ARTICLE VII: MISCELLANEOUS

(1) Organization. The Society shall be a non-profit corporation organized and operated exclusively for literary and educational purposes in accordance with the laws and regulations of the State of Texas and applicable federal laws. 

(2) Action Without Meeting. Any action that may be taken at a meeting of the Board of Directors or of a committee of the Society may be taken without a meeting if the action taken is set forth in writing and consent thereto is signed by all of the members of the Board or committee members entitled to vote. Such action shall be included in the minutes for the Board or the committee as the case may be. 

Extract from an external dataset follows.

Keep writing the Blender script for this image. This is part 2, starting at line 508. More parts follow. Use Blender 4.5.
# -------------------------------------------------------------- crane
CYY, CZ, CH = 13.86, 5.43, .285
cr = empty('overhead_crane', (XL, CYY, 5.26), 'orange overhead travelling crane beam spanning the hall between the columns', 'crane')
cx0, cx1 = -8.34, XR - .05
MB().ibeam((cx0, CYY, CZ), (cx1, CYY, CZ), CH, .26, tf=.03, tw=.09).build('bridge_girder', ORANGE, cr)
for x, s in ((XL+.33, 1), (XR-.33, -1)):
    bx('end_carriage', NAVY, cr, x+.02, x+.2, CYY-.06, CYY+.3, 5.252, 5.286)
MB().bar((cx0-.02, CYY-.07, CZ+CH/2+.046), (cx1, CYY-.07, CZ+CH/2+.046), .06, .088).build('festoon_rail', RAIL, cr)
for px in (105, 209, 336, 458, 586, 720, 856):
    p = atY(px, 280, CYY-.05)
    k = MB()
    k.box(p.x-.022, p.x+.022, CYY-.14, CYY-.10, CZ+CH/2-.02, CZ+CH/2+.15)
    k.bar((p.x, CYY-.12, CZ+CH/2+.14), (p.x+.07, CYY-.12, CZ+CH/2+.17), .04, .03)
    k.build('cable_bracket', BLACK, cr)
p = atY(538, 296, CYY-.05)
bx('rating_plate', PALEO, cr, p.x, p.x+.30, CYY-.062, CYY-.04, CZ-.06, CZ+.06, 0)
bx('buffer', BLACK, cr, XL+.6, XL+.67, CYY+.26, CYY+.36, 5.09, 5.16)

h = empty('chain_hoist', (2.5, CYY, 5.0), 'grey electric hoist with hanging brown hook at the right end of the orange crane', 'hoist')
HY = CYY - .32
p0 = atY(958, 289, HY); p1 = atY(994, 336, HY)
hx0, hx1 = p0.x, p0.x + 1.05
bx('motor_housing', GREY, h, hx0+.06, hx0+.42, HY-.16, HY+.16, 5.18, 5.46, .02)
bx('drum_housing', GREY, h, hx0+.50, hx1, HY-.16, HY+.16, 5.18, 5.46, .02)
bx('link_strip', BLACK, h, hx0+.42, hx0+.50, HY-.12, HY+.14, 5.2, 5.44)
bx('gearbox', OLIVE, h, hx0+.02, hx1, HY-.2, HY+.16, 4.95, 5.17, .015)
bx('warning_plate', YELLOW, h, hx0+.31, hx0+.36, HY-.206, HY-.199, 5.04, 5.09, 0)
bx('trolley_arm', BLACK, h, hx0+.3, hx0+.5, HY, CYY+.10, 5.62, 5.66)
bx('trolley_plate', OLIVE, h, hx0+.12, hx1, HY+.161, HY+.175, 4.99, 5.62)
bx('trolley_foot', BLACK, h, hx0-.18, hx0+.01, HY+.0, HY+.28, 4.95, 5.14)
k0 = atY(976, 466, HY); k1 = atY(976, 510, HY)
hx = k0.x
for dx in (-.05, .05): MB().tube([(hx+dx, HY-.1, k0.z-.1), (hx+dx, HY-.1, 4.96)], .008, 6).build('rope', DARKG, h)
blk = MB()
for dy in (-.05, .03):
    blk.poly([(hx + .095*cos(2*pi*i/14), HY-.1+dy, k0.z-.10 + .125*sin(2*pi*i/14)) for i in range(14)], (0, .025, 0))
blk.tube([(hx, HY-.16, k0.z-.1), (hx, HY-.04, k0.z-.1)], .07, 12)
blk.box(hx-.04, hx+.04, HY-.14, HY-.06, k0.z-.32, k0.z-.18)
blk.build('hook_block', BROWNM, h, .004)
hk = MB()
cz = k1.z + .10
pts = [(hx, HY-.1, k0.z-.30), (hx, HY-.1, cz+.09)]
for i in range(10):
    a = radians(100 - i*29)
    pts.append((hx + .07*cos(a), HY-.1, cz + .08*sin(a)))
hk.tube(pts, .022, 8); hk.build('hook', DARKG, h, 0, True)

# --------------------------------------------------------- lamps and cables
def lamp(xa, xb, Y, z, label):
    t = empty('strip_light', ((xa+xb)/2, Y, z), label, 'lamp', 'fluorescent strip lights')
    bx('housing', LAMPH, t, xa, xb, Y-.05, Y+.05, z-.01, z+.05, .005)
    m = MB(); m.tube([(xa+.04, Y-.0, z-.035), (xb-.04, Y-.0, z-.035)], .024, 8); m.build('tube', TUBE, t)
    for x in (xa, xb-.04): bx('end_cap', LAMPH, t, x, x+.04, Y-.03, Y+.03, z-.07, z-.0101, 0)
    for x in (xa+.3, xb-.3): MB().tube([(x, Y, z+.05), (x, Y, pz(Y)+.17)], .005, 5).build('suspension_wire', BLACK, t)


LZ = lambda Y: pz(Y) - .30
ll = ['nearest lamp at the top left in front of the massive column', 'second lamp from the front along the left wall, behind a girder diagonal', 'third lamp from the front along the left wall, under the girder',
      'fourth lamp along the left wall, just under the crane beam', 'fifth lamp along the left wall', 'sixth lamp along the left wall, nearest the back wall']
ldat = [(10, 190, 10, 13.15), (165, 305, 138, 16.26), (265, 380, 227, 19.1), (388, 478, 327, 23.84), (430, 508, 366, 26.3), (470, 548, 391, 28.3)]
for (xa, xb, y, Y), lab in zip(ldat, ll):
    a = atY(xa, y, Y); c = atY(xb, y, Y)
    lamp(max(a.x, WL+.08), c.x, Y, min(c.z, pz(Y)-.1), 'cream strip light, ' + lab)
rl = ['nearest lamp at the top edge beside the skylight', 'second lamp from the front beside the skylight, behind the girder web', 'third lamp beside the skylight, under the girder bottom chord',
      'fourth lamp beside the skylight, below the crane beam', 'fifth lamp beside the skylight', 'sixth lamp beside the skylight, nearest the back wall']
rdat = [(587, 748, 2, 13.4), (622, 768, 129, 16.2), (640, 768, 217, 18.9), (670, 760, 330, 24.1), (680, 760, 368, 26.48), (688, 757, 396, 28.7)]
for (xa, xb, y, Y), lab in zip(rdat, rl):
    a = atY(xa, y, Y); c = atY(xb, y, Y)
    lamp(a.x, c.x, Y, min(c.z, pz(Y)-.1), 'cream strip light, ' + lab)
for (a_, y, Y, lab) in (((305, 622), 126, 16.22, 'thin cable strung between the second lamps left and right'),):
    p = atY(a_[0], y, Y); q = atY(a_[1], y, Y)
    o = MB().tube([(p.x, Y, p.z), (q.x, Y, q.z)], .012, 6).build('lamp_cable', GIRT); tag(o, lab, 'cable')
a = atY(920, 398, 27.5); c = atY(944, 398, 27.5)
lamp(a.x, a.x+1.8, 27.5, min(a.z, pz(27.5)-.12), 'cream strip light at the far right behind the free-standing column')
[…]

(3) Rules of Procedure. All meetings of the Society shall be governed by the currently revised edition of Robert’s Rules of Order. 

(4) Fiscal Year. The fiscal year of the Society shall be January 1 through December 31. 

ARTICLE VIII: AMENDMENTS

Amendments to the By-Laws shall be first recommended by a two-thirds (2/3) vote of the Board of Directors and then submitted for approval of the membership at the next Annual Meeting, provided that the substance of the proposed amendments be included in the notice of the Annual Meeting of the Society.

As approved by the membership, February 8, 2021.